Parts of Caribbean and Central America Likely to Have Less Summer Rain
April 14, 2006Parts of the Caribbean and Central America are likely to experience a significant summer drying trend by the middle of this century, UCLA atmospheric scientists will report in the April 18 issue of Proceedings of the National Academy of Sciences (PNAS).
Their research is based on an analysis of 10 global climate computer simulations, from the U.S. National Center for Atmospheric Research, the U.S. National Oceanic and Atmospheric Administration's Geophysical Fluid Dynamics Laboratory, and from Australia, Britain, France, Germany and Japan.

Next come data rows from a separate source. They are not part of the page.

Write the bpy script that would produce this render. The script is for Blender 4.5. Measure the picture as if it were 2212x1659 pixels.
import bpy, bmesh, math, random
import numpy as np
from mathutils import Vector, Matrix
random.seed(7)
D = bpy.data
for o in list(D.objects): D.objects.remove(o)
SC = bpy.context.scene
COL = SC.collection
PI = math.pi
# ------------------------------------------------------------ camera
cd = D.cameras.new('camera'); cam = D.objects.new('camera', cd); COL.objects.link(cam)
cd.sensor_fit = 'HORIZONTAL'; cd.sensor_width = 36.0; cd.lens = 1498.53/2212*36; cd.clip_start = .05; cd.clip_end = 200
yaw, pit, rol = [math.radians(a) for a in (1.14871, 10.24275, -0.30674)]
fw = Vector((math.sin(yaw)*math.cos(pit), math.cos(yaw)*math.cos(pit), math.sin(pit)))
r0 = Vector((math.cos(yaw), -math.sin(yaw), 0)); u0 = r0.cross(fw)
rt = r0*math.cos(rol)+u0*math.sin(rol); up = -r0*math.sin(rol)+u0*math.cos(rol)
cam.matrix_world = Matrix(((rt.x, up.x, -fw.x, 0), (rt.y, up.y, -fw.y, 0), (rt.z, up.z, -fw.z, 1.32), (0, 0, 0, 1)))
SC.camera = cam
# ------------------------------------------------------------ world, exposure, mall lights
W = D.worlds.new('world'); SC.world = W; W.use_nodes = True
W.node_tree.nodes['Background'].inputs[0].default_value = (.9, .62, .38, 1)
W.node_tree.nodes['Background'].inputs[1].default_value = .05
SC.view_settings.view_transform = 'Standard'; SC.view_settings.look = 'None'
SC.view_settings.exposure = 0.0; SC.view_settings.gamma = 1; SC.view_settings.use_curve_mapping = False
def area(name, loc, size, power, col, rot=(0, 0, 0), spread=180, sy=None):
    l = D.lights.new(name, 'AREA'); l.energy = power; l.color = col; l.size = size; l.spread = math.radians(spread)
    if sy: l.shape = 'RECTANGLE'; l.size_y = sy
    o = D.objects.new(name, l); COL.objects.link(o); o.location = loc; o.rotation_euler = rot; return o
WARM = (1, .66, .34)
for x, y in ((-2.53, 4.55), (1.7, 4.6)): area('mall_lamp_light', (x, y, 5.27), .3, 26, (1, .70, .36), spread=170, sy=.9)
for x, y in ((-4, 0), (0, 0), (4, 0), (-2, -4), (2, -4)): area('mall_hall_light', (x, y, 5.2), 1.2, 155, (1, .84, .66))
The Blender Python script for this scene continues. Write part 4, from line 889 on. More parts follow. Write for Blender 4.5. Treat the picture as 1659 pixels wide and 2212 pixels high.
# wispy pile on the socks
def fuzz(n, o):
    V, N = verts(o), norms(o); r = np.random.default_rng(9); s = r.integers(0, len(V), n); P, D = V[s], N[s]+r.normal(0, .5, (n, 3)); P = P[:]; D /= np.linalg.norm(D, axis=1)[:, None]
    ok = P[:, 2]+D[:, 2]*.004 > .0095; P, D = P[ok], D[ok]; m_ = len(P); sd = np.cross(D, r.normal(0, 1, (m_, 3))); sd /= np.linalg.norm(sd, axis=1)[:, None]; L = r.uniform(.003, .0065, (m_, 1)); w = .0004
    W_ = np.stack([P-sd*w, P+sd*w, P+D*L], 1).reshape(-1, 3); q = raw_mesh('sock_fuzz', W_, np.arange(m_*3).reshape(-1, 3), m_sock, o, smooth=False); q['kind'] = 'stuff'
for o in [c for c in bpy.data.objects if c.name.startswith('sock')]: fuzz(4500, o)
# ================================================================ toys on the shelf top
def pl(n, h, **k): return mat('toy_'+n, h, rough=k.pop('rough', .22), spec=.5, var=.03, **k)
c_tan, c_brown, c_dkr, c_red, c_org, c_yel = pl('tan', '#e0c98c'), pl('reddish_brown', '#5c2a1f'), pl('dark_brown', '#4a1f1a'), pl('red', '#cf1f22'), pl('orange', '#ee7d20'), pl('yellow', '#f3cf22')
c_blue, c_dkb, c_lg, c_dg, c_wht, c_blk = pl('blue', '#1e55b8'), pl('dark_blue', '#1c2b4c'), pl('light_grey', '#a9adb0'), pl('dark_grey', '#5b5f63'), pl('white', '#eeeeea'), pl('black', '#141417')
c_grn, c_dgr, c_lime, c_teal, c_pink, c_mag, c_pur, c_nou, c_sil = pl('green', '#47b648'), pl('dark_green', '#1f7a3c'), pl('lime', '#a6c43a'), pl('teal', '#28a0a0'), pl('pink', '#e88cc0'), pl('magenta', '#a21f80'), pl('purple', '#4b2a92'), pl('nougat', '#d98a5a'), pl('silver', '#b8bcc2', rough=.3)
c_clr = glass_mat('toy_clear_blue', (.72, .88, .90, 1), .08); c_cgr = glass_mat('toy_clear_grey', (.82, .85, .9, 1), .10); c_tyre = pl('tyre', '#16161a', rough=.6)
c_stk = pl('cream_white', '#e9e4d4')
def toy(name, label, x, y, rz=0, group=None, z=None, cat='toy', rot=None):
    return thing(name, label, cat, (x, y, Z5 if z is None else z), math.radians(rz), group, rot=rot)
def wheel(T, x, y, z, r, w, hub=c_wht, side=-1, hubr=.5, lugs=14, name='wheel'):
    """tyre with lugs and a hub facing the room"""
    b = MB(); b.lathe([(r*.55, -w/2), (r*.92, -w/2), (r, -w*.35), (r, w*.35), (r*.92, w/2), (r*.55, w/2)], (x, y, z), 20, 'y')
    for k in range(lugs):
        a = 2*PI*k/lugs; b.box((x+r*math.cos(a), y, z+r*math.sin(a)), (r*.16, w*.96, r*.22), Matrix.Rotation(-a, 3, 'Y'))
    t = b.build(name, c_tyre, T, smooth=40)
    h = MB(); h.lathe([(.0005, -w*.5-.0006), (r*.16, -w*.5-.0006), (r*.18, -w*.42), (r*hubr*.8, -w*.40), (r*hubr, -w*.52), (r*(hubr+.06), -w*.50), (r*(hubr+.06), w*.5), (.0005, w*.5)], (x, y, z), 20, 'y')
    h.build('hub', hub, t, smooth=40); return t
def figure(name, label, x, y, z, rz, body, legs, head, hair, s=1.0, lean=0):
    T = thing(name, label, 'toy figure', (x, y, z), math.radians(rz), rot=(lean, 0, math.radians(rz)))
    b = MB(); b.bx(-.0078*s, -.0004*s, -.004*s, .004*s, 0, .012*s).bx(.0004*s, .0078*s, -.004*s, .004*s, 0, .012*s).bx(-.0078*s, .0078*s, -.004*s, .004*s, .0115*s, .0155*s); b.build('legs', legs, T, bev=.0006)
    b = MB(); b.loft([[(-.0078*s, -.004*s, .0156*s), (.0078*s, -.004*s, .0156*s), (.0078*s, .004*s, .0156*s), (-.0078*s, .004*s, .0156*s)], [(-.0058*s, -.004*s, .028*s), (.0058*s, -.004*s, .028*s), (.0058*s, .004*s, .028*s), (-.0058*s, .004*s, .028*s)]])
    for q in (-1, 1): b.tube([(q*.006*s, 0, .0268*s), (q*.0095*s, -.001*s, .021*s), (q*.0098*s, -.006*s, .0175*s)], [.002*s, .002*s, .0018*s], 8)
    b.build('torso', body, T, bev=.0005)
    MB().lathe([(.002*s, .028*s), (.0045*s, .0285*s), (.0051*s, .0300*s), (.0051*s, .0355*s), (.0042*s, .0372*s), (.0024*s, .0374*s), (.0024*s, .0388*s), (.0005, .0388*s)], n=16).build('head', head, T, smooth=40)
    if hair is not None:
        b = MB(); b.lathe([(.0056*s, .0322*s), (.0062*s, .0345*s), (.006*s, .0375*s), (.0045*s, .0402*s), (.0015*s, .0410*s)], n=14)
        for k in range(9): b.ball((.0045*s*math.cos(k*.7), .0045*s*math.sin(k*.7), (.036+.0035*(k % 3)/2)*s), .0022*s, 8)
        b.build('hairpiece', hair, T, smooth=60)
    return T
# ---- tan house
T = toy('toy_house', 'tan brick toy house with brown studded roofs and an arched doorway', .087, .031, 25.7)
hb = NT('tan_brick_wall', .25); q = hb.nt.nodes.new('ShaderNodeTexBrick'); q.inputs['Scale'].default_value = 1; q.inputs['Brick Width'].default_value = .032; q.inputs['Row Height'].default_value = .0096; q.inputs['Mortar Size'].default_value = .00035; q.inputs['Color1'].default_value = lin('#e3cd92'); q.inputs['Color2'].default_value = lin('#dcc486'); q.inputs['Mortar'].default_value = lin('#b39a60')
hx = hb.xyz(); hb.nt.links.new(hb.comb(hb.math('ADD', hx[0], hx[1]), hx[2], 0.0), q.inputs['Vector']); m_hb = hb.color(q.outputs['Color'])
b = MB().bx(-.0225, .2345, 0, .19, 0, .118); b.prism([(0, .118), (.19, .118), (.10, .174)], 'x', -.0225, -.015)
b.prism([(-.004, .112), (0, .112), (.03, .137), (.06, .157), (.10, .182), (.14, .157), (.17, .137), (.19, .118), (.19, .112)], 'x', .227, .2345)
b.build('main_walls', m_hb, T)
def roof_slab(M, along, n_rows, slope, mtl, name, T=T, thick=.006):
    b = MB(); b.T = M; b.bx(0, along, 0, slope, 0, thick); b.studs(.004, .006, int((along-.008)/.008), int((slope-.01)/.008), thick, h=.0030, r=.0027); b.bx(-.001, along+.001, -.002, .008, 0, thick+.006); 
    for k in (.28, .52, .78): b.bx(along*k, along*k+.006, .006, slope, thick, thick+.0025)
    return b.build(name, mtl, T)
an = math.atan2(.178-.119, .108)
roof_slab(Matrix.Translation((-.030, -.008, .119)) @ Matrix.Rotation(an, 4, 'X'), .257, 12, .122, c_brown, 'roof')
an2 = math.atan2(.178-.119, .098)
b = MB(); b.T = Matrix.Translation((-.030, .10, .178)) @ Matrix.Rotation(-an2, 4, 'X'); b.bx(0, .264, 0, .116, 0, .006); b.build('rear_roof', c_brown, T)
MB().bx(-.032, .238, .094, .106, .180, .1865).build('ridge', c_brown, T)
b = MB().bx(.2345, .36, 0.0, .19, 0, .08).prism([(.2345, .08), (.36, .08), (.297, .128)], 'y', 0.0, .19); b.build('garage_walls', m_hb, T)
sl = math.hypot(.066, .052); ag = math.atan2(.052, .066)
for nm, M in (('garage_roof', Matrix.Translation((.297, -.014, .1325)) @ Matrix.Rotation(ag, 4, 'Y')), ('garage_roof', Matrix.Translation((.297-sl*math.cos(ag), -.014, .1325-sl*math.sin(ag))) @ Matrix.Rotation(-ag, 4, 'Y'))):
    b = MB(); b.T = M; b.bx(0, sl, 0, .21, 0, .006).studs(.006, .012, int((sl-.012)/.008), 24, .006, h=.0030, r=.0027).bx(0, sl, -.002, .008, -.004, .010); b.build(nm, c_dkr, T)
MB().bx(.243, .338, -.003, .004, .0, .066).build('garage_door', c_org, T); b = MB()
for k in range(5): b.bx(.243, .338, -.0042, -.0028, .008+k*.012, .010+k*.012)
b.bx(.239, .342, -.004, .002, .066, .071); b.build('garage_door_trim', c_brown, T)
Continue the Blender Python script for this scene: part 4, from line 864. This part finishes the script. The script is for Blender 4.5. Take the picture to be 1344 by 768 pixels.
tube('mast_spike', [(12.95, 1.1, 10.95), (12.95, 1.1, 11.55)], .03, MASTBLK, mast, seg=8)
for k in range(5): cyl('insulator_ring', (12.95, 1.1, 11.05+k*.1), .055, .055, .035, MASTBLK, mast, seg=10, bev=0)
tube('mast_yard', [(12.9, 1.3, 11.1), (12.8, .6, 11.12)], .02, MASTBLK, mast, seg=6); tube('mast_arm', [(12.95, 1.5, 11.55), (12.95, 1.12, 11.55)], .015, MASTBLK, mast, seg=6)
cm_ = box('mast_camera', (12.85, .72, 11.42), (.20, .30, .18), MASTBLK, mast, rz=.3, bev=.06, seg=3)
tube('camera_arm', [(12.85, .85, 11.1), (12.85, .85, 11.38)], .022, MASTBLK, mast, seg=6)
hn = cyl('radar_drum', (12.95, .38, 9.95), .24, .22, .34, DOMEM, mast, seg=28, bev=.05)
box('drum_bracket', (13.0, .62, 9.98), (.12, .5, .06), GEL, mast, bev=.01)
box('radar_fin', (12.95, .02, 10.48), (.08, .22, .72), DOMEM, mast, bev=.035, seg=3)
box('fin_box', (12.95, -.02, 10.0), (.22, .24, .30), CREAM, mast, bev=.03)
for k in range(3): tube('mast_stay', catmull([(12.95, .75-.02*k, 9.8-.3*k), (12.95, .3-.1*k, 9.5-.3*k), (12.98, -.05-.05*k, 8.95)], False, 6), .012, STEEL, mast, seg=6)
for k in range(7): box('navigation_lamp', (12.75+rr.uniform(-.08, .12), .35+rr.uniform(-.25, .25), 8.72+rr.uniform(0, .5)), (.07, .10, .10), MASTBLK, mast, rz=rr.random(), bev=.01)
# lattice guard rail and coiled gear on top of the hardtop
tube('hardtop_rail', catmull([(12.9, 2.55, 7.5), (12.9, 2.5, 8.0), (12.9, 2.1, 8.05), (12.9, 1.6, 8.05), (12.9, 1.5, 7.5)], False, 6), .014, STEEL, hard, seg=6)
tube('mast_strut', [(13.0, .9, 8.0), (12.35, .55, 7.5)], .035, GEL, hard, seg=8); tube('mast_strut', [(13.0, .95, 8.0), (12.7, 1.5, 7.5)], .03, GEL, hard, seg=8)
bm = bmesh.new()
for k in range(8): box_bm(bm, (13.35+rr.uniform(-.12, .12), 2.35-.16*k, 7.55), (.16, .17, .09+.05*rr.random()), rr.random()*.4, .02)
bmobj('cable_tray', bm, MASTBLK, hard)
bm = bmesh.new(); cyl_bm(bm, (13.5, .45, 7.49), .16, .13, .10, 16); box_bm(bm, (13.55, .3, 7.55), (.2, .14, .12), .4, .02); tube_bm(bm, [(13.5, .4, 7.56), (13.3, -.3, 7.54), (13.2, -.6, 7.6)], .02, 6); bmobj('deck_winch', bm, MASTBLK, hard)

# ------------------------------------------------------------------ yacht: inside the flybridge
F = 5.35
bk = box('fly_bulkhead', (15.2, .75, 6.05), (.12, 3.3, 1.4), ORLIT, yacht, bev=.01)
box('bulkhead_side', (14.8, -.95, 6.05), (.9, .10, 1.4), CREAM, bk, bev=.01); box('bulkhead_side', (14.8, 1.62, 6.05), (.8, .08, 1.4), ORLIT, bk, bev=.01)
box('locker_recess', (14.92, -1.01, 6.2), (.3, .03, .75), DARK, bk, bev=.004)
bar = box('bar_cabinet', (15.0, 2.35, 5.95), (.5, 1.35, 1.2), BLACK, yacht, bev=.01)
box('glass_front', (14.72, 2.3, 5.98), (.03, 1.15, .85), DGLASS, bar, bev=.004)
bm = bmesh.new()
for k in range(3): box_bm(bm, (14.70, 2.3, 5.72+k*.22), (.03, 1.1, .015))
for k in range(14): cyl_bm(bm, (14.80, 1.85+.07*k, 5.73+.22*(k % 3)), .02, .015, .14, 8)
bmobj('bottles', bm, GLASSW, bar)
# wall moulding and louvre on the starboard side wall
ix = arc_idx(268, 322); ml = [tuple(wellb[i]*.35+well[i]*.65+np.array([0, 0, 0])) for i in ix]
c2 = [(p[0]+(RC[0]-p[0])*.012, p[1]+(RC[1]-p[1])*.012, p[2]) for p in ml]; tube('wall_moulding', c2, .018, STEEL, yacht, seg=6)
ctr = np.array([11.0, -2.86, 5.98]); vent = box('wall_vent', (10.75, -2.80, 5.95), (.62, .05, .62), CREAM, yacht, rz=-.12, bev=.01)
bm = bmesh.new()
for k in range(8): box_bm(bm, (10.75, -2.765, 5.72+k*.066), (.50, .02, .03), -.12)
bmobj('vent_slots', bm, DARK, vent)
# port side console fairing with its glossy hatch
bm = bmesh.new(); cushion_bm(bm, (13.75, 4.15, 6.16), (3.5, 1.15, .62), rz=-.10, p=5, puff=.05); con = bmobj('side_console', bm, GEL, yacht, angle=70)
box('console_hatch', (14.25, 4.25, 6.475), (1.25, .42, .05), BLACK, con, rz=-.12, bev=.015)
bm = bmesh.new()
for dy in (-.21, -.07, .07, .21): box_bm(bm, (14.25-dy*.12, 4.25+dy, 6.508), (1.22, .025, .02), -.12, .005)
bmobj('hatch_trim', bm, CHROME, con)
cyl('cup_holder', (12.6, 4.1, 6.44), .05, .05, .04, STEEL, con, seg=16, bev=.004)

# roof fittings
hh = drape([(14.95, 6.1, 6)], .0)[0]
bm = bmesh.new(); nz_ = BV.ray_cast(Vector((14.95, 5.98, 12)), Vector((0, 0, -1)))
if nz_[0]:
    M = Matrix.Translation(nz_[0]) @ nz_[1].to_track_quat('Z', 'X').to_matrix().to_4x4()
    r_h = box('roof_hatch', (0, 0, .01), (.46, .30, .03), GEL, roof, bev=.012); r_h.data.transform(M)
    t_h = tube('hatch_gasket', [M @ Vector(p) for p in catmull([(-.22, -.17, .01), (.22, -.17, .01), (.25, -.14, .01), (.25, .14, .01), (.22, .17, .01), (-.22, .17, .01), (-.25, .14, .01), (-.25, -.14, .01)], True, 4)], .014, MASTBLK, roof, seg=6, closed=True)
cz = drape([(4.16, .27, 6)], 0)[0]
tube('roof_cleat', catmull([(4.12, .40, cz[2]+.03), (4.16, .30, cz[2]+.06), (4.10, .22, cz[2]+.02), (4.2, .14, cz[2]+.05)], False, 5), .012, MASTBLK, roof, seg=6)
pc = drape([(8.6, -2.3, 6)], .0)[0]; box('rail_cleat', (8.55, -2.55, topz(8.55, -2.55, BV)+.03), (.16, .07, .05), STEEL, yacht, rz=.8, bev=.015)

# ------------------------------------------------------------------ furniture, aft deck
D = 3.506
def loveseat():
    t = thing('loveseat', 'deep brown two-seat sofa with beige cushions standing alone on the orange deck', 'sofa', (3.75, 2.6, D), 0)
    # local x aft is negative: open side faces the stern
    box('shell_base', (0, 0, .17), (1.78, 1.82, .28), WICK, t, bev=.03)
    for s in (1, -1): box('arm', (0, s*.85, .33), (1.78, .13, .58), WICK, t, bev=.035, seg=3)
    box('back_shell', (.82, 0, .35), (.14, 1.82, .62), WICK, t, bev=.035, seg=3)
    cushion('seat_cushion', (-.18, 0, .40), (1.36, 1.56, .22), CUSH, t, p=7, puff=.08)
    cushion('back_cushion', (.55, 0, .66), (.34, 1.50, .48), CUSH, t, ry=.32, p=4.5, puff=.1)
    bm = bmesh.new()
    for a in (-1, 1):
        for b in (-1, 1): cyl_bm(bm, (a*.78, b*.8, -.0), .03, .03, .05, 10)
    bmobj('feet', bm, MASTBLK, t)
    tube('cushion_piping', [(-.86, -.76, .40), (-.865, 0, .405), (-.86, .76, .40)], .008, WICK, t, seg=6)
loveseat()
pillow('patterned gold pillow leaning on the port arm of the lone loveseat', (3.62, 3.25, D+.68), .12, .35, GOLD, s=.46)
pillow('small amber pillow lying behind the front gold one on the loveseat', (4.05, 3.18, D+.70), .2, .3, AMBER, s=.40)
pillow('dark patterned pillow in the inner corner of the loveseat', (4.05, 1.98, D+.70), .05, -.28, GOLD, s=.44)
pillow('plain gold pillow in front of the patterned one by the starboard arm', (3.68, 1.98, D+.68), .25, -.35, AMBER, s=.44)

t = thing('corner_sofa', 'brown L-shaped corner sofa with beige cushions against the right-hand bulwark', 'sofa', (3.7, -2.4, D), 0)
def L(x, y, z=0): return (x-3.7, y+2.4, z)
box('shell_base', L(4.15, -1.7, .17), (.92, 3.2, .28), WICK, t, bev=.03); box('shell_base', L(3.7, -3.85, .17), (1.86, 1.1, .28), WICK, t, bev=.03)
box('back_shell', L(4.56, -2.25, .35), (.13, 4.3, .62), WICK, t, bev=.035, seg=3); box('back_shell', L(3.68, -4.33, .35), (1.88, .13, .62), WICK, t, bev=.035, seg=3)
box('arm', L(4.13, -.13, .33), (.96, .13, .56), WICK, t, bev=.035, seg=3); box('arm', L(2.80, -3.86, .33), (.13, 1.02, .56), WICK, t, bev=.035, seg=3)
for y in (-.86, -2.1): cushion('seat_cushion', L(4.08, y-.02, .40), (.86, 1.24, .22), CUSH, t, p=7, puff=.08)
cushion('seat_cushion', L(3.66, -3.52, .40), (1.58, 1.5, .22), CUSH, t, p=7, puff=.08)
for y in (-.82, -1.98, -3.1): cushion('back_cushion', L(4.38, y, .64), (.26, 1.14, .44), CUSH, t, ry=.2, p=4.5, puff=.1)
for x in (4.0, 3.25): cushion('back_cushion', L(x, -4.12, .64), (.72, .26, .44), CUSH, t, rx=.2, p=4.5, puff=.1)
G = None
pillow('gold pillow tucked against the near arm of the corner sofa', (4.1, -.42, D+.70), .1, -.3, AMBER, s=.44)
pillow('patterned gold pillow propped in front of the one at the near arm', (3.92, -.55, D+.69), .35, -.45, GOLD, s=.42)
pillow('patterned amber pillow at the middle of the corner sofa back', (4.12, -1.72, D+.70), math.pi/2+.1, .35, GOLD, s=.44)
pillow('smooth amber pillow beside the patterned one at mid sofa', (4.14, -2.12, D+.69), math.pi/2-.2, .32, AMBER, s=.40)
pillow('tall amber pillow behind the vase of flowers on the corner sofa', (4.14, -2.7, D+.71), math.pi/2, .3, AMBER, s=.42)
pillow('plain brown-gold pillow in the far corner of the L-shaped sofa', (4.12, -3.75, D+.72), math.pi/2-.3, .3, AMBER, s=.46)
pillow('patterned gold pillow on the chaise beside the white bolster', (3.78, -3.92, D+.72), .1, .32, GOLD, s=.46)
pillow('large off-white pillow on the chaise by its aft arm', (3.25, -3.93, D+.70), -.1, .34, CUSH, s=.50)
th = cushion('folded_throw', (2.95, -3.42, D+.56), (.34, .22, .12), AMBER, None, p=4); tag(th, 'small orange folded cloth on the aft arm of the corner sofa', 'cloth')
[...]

The majority of the computer models calls for a substantial decrease in tropical rainfall to occur by 2054, or sooner under some of the models, said J. David Neelin, UCLA professor of atmospheric and oceanic sciences, a member of UCLA's Institute of Geophysics and Planetary Physics, and lead author of the study. By the end of this century, the models call for a decrease in summer rainfall of 20 percent or more in parts of the Caribbean and Central America, Neelin said. The winter change in rainfall in this region is not dramatic, added Neelin, who noted that summer and winter rains occur by very different climate phenomena. If the models prove correct, the decreased rainfall would be a consequence of human-induced global warming, he said.
"The regions in the tropics that get a lot of summer precipitation are going to get more, and the regions that get very little precipitation will get even less, if the models are correct," Neelin said. "Certain regions in between will get shifted from a moderate amount of precipitation to a low amount. The bigger the temperature rise, the larger the change in precipitation."
Neelin cautioned, however, that precipitation changes due to global warming have been more difficult to detect and attribute to global warming than changes in temperature.
"Precipitation change is much more difficult than temperature change to detect, and requires great precision; the models do not all agree, but the majority of them do," Neelin said. "A slight error — for example, whether the wind is flowing from a dry region into the convection zone, or whether the wind is blowing past the convection zone without going into it — can cause one model to have a drought in a particular region, while another model does not. You have to be careful when talking about precipitation; there is natural variability, from year‑to‑year and from decade-to-decade."
The computer climate simulations also agree on the magnitude of drying trends in other regions within the tropics but disagree on where it will occur. The Caribbean/Central-American region is an example where the models agree reasonably well.
Neelin's research is federally funded by the National Science Foundation and the National Oceanic and Atmospheric Administration.
In addition to analyzing the computer simulations, Neelin and his colleagues analyzed satellite precipitation data available since 1979, and rain gauge measurements since the 1950s. Over the last 50 years, the Caribbean has experienced a trend of decreased summer precipitation, but not a dramatic one, Neelin said. The computer models predict that will be a continuing trend.
"We can't exclude that the precipitation decrease over the last 50 years is part of a natural cycle, unrelated to global warming," Neelin said. "It is plausible that the decrease is due to global warming, but there is not yet a 'smoking gun' that shows that to be the case."
Co-authors on the PNAS article are Matthias Münnich, a UCLA researcher in atmospheric and oceanic sciences; Hui Su, a former UCLA researcher now at Caltech's Jet Propulsion Laboratory; Joyce Meyerson, a UCLA researcher in atmospheric and oceanic sciences; and Chris Holloway, a UCLA graduate student in atmospheric and oceanic sciences.
Neelin conducts research on processes that govern tropical precipitation, and year-to-year climate variability. He is writing a textbook for Cambridge University Press on climate modeling and climate change.
Concerning global warming, Neelin said, "For years, the vast majority of scientists have felt there is convincing evidence that we are at the beginning stages of human-induced global warming, and the observed global temperature record keeps supporting these predictions. However, there is still uncertainty about the amount of warming that will occur by the end of this century."